A poll published by research company Afrobarometer in November suggests Mahama may have a point about voter dissatisfaction. Despite the economic gains under Akufo-Addo, 59% of Ghanaians say the country “is going in the wrong direction,” while a majority says the government isn’t doing enough to curb inequality.
Ghana’s debt situation is also deteriorating under the NPP, said Mahama. Debt levels probably reached 63% of gross domestic product at the end of last year, compared with 59% in January 2019, according to the IMF.
“I think debt-to-GDP of between 53% and 55% is good and sustainable,” he said.

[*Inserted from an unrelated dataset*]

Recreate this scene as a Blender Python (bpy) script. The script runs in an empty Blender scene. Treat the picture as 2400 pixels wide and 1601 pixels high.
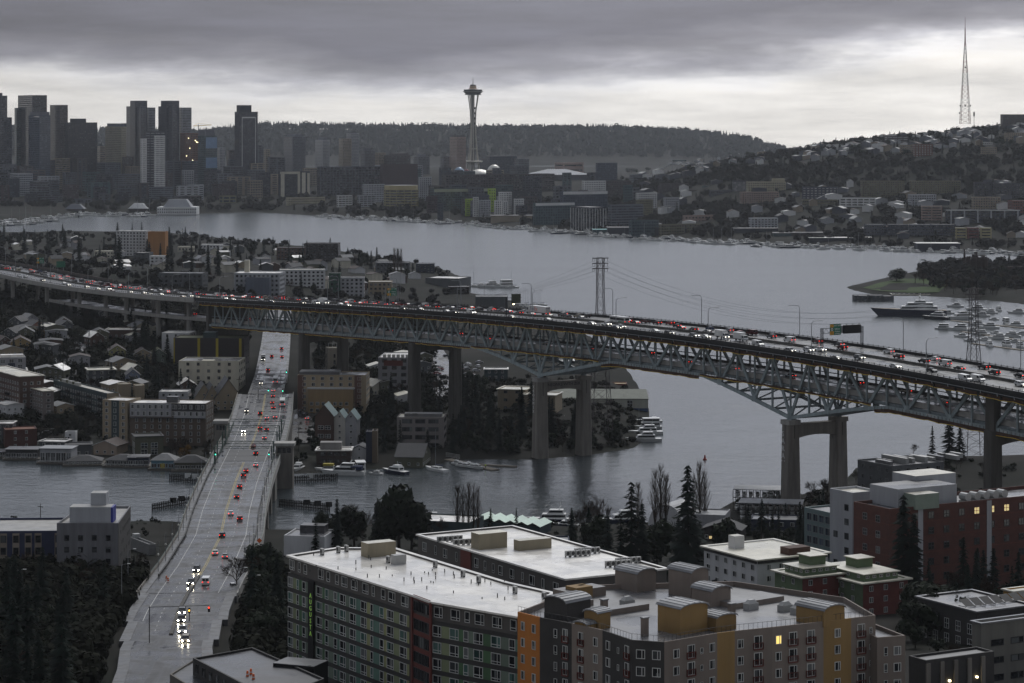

To finance infrastructure, an NDC government will require state-owned enterprises to borrow against their own balance sheets and pay back building costs, lessening the burden on the state.
Mahama also pledged to review the central bank’s overhaul of the financial sector that so far cost the government 16.4 billion cedis ($3 billion), saying the cleanup was unnecessarily drastic and expensive. Among the lenders closed during the cleanup was Unibank Ghana Ltd., one of the biggest local banks and founded by Kwabena Duffuor, a former finance minister who served from 2009-2013 in an NDC-led government.
“Some banks were not in distress, but were closed down because government didn’t like the political colouration of the owners,” he said. “We will investigate every single case.”
A victory for the NDC isn’t impossible, but Akufo-Addo’s strong growth record gives him the advantage in the polls, the Economist Intelligence Unit said in a Jan 31, report.
“It will be difficult for the NDC under Mr. Mahama to portray itself as the better custodian of Ghana’s economy,” it said. However, if the NDC can present a coherent opposition and hold the NPP to account on unfulfilled promises, “the elections could be closely contested.”